[bind10-dev] Blog comment from BDB developer
Danny Mayer
mayer at gis.net
Tue Jul 13 17:46:38 UTC 2010
On 7/13/2010 9:14 AM, Shane Kerr wrote:
> Danny,
>
> On Tue, 2010-07-13 at 07:46 -0400, Danny Mayer wrote:
>> On 7/12/2010 10:45 PM, zhanglikun wrote:
>>> Danny wrote:
>>>> you have no idea how bad that would be from a DB performance point
>>>> of view. You *really* don't want to do this.
>>>
>>>> I've never heard of something like that in Java and I do quite a
>>>> lot of Java programming with databases these days. I doubt that
>>>> this is true.
>>>> Databases either find the records requested or not. There's no in
>>>> between. You are better off getting the resultset and processing
>>>> the records for what you need.
>>>
>>> BDB have one native flag ' DB_SET_RANGE ' supporting to get records
>>> in between. see the following discussions.
>>>
>>>> Likun,
>>
>> Yes I read that.

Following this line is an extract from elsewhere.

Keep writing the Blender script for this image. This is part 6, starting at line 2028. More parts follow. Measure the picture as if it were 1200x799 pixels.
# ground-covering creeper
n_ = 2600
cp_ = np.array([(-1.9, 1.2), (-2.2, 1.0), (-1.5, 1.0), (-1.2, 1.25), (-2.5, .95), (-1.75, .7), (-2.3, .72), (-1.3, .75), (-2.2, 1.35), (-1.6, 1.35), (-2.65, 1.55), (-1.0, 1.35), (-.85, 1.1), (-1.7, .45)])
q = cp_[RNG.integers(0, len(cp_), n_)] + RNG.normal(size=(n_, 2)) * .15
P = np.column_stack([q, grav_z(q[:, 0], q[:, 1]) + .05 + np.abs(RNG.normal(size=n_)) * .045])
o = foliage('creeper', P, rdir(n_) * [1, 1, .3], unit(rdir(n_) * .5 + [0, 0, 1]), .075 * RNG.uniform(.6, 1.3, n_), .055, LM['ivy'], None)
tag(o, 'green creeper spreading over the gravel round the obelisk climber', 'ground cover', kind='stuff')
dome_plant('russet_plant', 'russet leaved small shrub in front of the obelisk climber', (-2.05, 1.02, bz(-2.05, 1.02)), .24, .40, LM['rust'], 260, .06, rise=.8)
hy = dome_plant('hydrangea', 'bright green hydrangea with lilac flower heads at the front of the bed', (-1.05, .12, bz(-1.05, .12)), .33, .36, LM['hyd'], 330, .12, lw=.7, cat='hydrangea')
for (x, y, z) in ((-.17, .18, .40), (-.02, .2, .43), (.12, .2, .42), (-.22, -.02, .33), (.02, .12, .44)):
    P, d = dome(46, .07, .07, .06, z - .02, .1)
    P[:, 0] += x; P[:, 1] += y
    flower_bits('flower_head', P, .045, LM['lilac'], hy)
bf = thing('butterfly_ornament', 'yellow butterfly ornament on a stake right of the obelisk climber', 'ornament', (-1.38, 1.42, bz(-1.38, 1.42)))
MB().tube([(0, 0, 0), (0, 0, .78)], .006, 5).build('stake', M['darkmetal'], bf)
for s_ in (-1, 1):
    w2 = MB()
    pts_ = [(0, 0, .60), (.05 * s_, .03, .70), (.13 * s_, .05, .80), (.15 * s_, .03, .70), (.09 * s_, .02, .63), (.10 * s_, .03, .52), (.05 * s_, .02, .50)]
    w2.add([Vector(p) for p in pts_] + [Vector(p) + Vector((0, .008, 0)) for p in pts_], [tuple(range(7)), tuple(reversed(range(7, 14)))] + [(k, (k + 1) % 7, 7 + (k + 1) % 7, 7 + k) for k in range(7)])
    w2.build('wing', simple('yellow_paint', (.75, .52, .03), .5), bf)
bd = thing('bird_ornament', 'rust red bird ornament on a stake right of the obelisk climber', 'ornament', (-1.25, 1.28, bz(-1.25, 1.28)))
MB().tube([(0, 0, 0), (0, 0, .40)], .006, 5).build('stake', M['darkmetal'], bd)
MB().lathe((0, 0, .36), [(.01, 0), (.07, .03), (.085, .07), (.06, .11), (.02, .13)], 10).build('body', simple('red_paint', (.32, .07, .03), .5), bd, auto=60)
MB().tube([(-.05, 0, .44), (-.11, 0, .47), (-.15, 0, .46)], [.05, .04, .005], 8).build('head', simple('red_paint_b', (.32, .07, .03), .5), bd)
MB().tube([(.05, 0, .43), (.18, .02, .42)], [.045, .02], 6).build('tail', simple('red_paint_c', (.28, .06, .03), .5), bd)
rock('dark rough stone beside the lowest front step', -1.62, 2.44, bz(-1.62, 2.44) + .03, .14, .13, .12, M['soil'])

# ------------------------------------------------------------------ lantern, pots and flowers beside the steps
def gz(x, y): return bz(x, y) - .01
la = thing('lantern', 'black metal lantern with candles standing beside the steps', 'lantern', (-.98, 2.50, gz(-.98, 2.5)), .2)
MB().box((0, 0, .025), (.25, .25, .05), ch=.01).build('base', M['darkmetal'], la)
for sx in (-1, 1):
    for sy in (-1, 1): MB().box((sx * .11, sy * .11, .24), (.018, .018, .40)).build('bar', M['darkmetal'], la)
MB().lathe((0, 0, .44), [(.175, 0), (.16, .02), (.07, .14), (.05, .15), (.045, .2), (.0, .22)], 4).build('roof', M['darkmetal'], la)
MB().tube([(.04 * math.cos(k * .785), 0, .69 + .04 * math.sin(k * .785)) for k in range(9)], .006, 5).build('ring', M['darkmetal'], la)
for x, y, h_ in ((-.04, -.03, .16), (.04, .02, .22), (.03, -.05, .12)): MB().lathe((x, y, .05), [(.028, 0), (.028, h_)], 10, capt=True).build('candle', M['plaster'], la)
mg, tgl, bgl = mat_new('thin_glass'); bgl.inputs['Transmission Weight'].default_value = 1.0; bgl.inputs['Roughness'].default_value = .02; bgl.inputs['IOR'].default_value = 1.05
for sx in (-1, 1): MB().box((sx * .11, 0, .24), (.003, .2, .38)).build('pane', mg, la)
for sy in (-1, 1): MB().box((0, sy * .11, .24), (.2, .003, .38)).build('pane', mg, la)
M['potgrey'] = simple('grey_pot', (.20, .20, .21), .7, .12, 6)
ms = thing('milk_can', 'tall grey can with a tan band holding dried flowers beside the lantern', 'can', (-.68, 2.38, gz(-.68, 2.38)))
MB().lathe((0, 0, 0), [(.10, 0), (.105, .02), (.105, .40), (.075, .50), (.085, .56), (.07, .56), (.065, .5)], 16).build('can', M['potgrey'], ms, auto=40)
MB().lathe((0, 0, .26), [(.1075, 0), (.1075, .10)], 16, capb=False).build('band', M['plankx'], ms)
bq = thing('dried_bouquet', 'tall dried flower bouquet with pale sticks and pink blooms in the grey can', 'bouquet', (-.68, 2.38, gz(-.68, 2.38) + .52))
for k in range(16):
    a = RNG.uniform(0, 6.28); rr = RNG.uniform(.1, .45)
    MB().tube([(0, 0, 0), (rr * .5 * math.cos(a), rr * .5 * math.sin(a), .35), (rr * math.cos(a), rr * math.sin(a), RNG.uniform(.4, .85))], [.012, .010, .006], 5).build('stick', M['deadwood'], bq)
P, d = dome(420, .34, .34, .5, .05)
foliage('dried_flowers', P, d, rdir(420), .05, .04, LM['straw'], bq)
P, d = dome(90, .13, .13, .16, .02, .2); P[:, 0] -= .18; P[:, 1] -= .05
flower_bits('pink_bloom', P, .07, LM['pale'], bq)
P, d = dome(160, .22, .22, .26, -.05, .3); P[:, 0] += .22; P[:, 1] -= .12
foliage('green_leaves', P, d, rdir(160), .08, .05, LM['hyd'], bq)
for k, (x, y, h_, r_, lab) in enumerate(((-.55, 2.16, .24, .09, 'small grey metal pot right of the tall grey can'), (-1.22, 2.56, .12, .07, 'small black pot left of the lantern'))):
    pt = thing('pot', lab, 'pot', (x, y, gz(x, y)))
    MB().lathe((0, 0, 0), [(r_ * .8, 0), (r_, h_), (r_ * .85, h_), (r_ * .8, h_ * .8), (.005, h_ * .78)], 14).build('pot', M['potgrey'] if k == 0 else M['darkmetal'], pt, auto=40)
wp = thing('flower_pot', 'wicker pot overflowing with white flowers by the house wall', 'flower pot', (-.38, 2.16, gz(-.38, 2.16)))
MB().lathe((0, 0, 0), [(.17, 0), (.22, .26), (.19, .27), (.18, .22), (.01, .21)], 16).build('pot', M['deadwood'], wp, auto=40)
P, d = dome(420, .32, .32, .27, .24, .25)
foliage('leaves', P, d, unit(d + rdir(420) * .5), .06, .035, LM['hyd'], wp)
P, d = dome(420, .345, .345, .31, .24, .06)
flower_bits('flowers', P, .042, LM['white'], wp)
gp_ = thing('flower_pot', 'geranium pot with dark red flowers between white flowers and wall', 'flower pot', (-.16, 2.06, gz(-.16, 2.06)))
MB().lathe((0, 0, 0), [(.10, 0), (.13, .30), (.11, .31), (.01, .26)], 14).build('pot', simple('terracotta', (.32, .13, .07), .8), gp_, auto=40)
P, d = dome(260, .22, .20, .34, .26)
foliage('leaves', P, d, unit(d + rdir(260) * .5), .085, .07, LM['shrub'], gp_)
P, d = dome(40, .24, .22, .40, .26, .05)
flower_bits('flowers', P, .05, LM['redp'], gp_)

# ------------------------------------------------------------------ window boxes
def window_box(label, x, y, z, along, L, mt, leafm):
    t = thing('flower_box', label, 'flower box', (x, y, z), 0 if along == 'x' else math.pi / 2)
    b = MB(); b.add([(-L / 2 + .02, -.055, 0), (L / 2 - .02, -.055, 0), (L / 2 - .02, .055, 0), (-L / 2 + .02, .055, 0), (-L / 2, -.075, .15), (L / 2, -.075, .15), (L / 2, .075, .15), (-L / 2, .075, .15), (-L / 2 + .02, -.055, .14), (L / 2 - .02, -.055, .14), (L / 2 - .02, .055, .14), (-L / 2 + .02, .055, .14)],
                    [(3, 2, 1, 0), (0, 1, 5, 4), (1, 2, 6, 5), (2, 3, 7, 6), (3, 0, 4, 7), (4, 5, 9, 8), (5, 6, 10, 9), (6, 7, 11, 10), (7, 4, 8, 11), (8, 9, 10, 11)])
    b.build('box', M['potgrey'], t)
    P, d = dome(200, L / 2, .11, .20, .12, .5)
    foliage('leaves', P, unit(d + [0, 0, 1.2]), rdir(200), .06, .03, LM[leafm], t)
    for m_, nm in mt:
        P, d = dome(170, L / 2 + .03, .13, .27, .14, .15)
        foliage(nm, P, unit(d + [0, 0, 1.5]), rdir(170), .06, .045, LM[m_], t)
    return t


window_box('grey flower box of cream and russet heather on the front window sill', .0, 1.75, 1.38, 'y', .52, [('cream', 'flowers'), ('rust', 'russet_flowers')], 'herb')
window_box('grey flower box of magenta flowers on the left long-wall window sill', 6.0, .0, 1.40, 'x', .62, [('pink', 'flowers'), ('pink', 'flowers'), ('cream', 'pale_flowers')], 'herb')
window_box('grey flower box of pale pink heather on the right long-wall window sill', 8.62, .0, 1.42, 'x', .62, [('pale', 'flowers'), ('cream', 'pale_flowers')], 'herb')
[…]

The implications of this is that you are going to be
>> limiting bind10 to only use BDB since no other DB supports it. That's
>> okay if you are going to be making that as a final decision, but then
>> that needs to be explicitly stated.
>
> I'm not sure exactly what you mean. SQL provides us this functionality
> today by using '<' operators. Here is how we find the covering NSEC
> record:
>
> SELECT name FROM records
> WHERE zone_id=?1 AND rdtype = 'NSEC' AND rname < $2
> ORDER BY rname DESC LIMIT 1
>
> (Pardon the SQLite "LIMIT" extension there, but that is pretty common in
> SQL databases, and can be synthesized if necessary in other SQL
> variants.)
That's fine. It's the use of DB_SET_RANGE that I have reservations about.